Our tradeoff between costly internal and external finance is very closely related to the tradeoff between under and over investment in Stulz (1990). His model illustrates how committed payouts can reduce the over investment problem, but lead to under investment. Riddick and Whited (2006) study the related question of the corporate propensity to save in the cross section. They study a tradeoff between costly external finance and tax costs of saving, and conduct a structural estimation of the parameters in the model using panel data. The tradeoff in their model is also closely related to ours, but the focus on comparative statics of corporate savings in the cross section over the variance of income shocks and costs of external finance is quite different. Both the theoretical and empirical results in their paper are complementary to ours.

The second modification we introduce is designed to de-link available funds and investment opportunities. We model investment opportunities as shocks to the price of new capital. If investment opportunities instead come from persistence in output productivity, then cash flows and investment opportunities are likely to coincide. Modeling investment opportunities in the form of lower new capital prices not only prevents the coincidence of available funds and investment opportunities, but also provides a counterbalance to the income effect discussed above by making the substitution effect towards higher investment stronger.

We analyze our model and study the level and variation in the value of liquidity as a function of the aggregate state. The model also provides implications for corporate payout policy, external finance activity, and corporate liquidity policy. We find that the value of aggregate liquidity is highest when investment opportunities arise and current productivity, and hence internal cash flow, or the “natural supply” of liquidity, is low. In these states, firms draw down their balances of liquid assets and raise external finance. Firms accumulate liquidity only when current output is high and there is no investment opportunity, and otherwise draw down their liquid funds.

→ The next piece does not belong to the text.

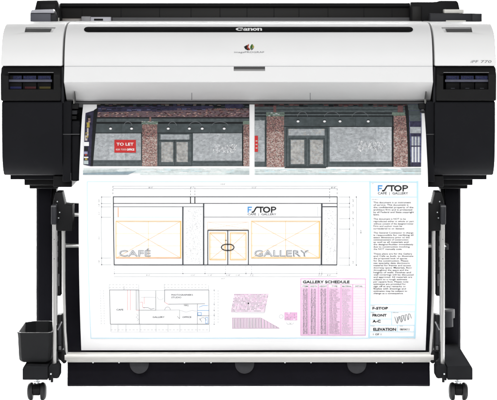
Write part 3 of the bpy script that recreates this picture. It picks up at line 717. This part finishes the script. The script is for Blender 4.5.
boards(k, x0, 120, 265.0, 162.0); k.rect(x0, 117.2, 264.6, 121, 'frame', 6); k.rect(x0, 162, 266, 167, 'frame', 6); k.rect(x0, 136.4, 258.0, 152.4, 'red', 9)
for yy in (141, 144.5, 148): k.rect(x0 + 1, yy, 257.4, yy + 1.2, 'br3', 10)
k.line(265.2, 118, 265.2, 167, 1.0, 'frame2', 7)
k.rect(266.2, 113.2, 284.4, 117.0, 'cap', 7); k.mosaic(266.2, 113.2, 284.4, 117.0, 2.4, 0.9, ['cap', 'frame', 'board2', 'cap'], 8, 0.6); k.rect(273.4, 106.6, 276.2, 113.2, 'br4', 7)
pier(k, 266.6, 117.0, 284.0, 167.4)
k.rect(284.2, 127.4, 329.6, 167.0, 'frame', 5); k.frame(286.4, 128.4, 327.2, 167.0, 1.2, 'frame2', 6)
k.rect(288.4, 129.4, 324.6, 136.0, 'board3', 6); k.mosaic(288.4, 129.4, 324.6, 136, 3, 1.6, ['board3', 'board', 'pane'], 7, 0.5)
k.frame(289.4, 138.8, 306.0, 166.0, 0.7, 'frame2', 7); k.frame(308.6, 138.8, 324.4, 166.0, 0.7, 'frame2', 7)
for a, b in ((290.8, 304.2), (310.2, 323.0)): k.rect(a, 140.4, b, 164.4, 'pane', 7); k.mosaic(a, 140.4, b, 164.4, 1.9, 1.1, ['pane', 'board3', 'pane', 'board'], 8, 0.4)
boards(k, 329.4, 127.4, 391.6, 161.8); k.rect(329, 161.8, 392, 167.0, 'frame', 5); k.line(329, 163.4, 392, 163.4, 0.6, 'frame2', 6)
graffiti(k, 357.0, 140.8, 387.0, 152.4, 80)
k.rect(392.0, 113.2, 405.0, 116.4, 'cap', 7); k.rect(397.6, 106.6, 403, 113, 'br4', 7)
pier(k, 393.6, 116.4, 407.6, 167.2); k.line(392.6, 116, 392.6, 166.6, 1.0, 'beam', 8); k.quad([(404.6, 106.2), (407.6, 106.2), (410.6, 167), (408.6, 167)], 'beam', 9)
k.rect(408.6, 104.4, x1, 166.6, 'lblue', 3)
for (a, b, c, d, m) in ((407, 105, 420, 111, 'frame'), (409, 111.4, 420.4, 116, 'fascia'), (409.6, 116, 420.6, 121.6, 'frame'), (410, 121.6, 420.8, 127.4, 'navy'), (410, 127.4, 420.8, 133.6, 'board'), (410.4, 133.6, 420.9, 136.8, 'navy')): k.rect(a, b, c, d, m, 5)
for a in (411.6, 414.6, 417.6): k.rect(a, 137, a + 1.9, 146, 'board2', 6); k.rect(a, 147.2, a + 1.9, 162.6, 'vlg', 6)
k.rect(410.6, 146.0, x1, 147.2, 'navy', 7); k.rect(411, 163, x1, 166.6, 'navy', 7)
pavement(k, x0, x1, 167.0, 173.4)
k.rect(284.6, 167.2, 326, 168.4, 'frame2', 3); k.rect(x0, 173.4, x1, 174.8, 'pave2', 1); k.quad([(400, 168.6), (x1, 168.2), (x1, 172), (404, 171.6)], 'pave2', 4)
k.build('photo_print', Q, smooth=False, label='printed photo of a shop front with white graffiti on its window')

# --- logo shared by drawing and title block
def fstop(k, x0, x1, y0, y1, sub):
    w = x1 - x0; h = y1 - y0; u = w / 32.0; s = 1.25 * u
    k.rect(x0, y0, x0 + s, y1, 'blue', 3); k.rect(x0 + s, y0, x0 + 4.8 * u, y0 + s, 'blue', 3); k.rect(x0 + s, y0 + h * 0.44, x0 + 4.2 * u, y0 + h * 0.44 + s * 0.9, 'blue', 3)
    k.path([(x0 + 4.4*u, y1 - s*0.5), (x0 + 6.6*u, y1 - s*0.5), (x0 + 9.6*u, y0 + s*0.5), (x0 + 12.0*u, y0 + s*0.5)], s * 1.15, 'k', 3)
    k.rect(x0 + 11.2*u, y0, x0 + 17.4*u, y0 + s, 'k', 4); k.rect(x0 + 13.7*u, y0 + s, x0 + 15.1*u, y1, 'k', 4)
    k.ring(x0 + 20.8*u, (y0 + y1) / 2, 3.2*u, h/2 - s*0.5, s*1.3, 'k', lay=4, n=28, wy=s)
    k.rect(x0 + 25.6*u, y0, x0 + 27.0*u, y1, 'k', 4); k.ring(x0 + 28.2*u, y0 + h*0.3, 2.6*u, h*0.3 - s*0.4, s*1.1, 'k', -90, 90, lay=4, n=14, wy=s*0.9)
    k.rect(x0 + 26.8*u, y0, x0 + 28.4*u, y0 + s*0.9, 'k', 5); k.rect(x0 + 26.8*u, y0 + h*0.6 - s*0.85, x0 + 28.4*u, y0 + h*0.6 + s*0.05, 'k', 5)
    if sub: k.text('CAFÉ  |  GALLERY', x0, sub[1], sub[1] - sub[0], 'dk', x1=x1 - 0.5, bold=0.012)

# --- sheet border
k = Ink(paper)
k.line(87.2, 181.6, 369.4, 181.6, 0.6, 'cyan2'); k.line(87.3, 181.6, 91.0, 338.2, 0.6, 'cyan'); k.line(90.8, 338.0, 368.0, 338.0, 0.7, 'cyan')
k.build('sheet_border', Q, smooth=False)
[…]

Using the US Flow of Funds and Compustat data, we examine the time series properties of firms’ financing shortfalls. We construct time series of the shortfalls between aggregate internal funds and aggregate investment, and also compare our aggregate measure to a firm level measure that does not net out firm level shortfalls and surpluses. We compare the relationship between financing shortfalls and the value of aggregate liquidity in data generated from the model economy and US data. We expect the value of aggregate liquidity to be high when there is a shortfall in the aggregate corporate sector and find a positive relationship between our measure of shortfalls and the spread between commercial paper and treasury bills, a commonly used liquidity measure. Our measure of financing shortfalls also has predictive power for this spread. Section 2 describes our model and analytical and numerical results, section 3 describes our empirical findings, and section 4 concludes.